Quote the full listing word for word.

Source data >>
******

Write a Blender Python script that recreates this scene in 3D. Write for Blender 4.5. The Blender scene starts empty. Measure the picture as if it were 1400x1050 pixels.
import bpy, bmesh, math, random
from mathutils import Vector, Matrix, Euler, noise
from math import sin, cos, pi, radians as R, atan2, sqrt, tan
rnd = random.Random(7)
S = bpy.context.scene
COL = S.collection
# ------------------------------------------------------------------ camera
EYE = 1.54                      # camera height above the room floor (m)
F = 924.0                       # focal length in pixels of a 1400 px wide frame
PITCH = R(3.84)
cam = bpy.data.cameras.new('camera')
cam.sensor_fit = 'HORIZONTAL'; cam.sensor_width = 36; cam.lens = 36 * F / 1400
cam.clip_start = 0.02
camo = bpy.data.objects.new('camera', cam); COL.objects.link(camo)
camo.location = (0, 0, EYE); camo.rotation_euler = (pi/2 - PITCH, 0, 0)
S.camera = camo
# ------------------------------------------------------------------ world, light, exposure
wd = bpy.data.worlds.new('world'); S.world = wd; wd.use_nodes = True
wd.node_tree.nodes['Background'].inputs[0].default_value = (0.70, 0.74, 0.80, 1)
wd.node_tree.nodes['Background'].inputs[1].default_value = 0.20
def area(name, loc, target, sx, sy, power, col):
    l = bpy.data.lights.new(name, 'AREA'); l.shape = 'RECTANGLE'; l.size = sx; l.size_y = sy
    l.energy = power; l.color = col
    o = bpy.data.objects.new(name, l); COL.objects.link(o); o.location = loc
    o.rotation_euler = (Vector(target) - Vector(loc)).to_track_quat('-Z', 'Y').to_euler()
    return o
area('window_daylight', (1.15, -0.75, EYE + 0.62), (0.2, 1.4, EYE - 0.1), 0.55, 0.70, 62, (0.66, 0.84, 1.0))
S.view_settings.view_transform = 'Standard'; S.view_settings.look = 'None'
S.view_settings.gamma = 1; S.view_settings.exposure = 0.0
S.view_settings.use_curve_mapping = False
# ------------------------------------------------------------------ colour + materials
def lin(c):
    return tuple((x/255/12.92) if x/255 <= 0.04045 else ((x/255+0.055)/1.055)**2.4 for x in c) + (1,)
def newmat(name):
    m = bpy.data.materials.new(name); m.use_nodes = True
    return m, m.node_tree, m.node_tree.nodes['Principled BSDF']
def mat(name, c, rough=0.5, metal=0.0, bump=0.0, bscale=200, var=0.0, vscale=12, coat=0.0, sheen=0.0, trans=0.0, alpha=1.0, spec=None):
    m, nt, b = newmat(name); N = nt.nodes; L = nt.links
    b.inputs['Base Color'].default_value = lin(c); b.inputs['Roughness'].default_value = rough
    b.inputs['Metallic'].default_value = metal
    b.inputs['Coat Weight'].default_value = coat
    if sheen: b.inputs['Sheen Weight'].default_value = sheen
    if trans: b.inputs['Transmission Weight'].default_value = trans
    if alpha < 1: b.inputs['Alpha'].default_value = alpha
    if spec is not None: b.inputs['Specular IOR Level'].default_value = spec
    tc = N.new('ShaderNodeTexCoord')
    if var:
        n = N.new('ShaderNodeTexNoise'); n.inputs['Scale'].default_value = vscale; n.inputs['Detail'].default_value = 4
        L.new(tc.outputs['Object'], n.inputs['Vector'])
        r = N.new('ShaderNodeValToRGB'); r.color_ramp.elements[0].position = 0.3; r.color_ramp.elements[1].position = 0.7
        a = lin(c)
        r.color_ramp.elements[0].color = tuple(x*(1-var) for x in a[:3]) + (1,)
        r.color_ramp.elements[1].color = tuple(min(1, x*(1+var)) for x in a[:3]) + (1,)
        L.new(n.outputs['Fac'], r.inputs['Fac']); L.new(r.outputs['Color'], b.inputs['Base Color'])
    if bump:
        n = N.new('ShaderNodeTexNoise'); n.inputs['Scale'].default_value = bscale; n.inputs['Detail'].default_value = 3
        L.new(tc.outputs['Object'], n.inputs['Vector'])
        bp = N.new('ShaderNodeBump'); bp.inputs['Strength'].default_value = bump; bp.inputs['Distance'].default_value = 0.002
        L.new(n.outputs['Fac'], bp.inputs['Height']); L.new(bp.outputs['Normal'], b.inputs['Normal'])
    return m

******

Exercise output >>
Write a Blender Python script that recreates this scene in 3D. Write for Blender 4.5. The Blender scene starts empty. Measure the picture as if it were 1400x1050 pixels.
import bpy, bmesh, math, random
from mathutils import Vector, Matrix, Euler, noise
from math import sin, cos, pi, radians as R, atan2, sqrt, tan
rnd = random.Random(7)
S = bpy.context.scene
COL = S.collection
# ------------------------------------------------------------------ camera
EYE = 1.54                      # camera height above the room floor (m)
F = 924.0                       # focal length in pixels of a 1400 px wide frame
PITCH = R(3.84)
cam = bpy.data.cameras.new('camera')
cam.sensor_fit = 'HORIZONTAL'; cam.sensor_width = 36; cam.lens = 36 * F / 1400
cam.clip_start = 0.02
camo = bpy.data.objects.new('camera', cam); COL.objects.link(camo)
camo.location = (0, 0, EYE); camo.rotation_euler = (pi/2 - PITCH, 0, 0)
S.camera = camo
# ------------------------------------------------------------------ world, light, exposure
wd = bpy.data.worlds.new('world'); S.world = wd; wd.use_nodes = True
wd.node_tree.nodes['Background'].inputs[0].default_value = (0.70, 0.74, 0.80, 1)
wd.node_tree.nodes['Background'].inputs[1].default_value = 0.20
def area(name, loc, target, sx, sy, power, col):
    l = bpy.data.lights.new(name, 'AREA'); l.shape = 'RECTANGLE'; l.size = sx; l.size_y = sy
    l.energy = power; l.color = col
    o = bpy.data.objects.new(name, l); COL.objects.link(o); o.location = loc
    o.rotation_euler = (Vector(target) - Vector(loc)).to_track_quat('-Z', 'Y').to_euler()
    return o
area('window_daylight', (1.15, -0.75, EYE + 0.62), (0.2, 1.4, EYE - 0.1), 0.55, 0.70, 62, (0.66, 0.84, 1.0))
S.view_settings.view_transform = 'Standard'; S.view_settings.look = 'None'
S.view_settings.gamma = 1; S.view_settings.exposure = 0.0
S.view_settings.use_curve_mapping = False
# ------------------------------------------------------------------ colour + materials
def lin(c):
    return tuple((x/255/12.92) if x/255 <= 0.04045 else ((x/255+0.055)/1.055)**2.4 for x in c) + (1,)
def newmat(name):
    m = bpy.data.materials.new(name); m.use_nodes = True
    return m, m.node_tree, m.node_tree.nodes['Principled BSDF']
def mat(name, c, rough=0.5, metal=0.0, bump=0.0, bscale=200, var=0.0, vscale=12, coat=0.0, sheen=0.0, trans=0.0, alpha=1.0, spec=None):
    m, nt, b = newmat(name); N = nt.nodes; L = nt.links
    b.inputs['Base Color'].default_value = lin(c); b.inputs['Roughness'].default_value = rough
    b.inputs['Metallic'].default_value = metal
    b.inputs['Coat Weight'].default_value = coat
    if sheen: b.inputs['Sheen Weight'].default_value = sheen
    if trans: b.inputs['Transmission Weight'].default_value = trans
    if alpha < 1: b.inputs['Alpha'].default_value = alpha
    if spec is not None: b.inputs['Specular IOR Level'].default_value = spec
    tc = N.new('ShaderNodeTexCoord')
    if var:
        n = N.new('ShaderNodeTexNoise'); n.inputs['Scale'].default_value = vscale; n.inputs['Detail'].default_value = 4
        L.new(tc.outputs['Object'], n.inputs['Vector'])
        r = N.new('ShaderNodeValToRGB'); r.color_ramp.elements[0].position = 0.3; r.color_ramp.elements[1].position = 0.7
        a = lin(c)
        r.color_ramp.elements[0].color = tuple(x*(1-var) for x in a[:3]) + (1,)
        r.color_ramp.elements[1].color = tuple(min(1, x*(1+var)) for x in a[:3]) + (1,)
        L.new(n.outputs['Fac'], r.inputs['Fac']); L.new(r.outputs['Color'], b.inputs['Base Color'])
    if bump:
        n = N.new('ShaderNodeTexNoise'); n.inputs['Scale'].default_value = bscale; n.inputs['Detail'].default_value = 3
        L.new(tc.outputs['Object'], n.inputs['Vector'])
        bp = N.new('ShaderNodeBump'); bp.inputs['Strength'].default_value = bump; bp.inputs['Distance'].default_value = 0.002
        L.new(n.outputs['Fac'], bp.inputs['Height']); L.new(bp.outputs['Normal'], b.inputs['Normal'])
    return m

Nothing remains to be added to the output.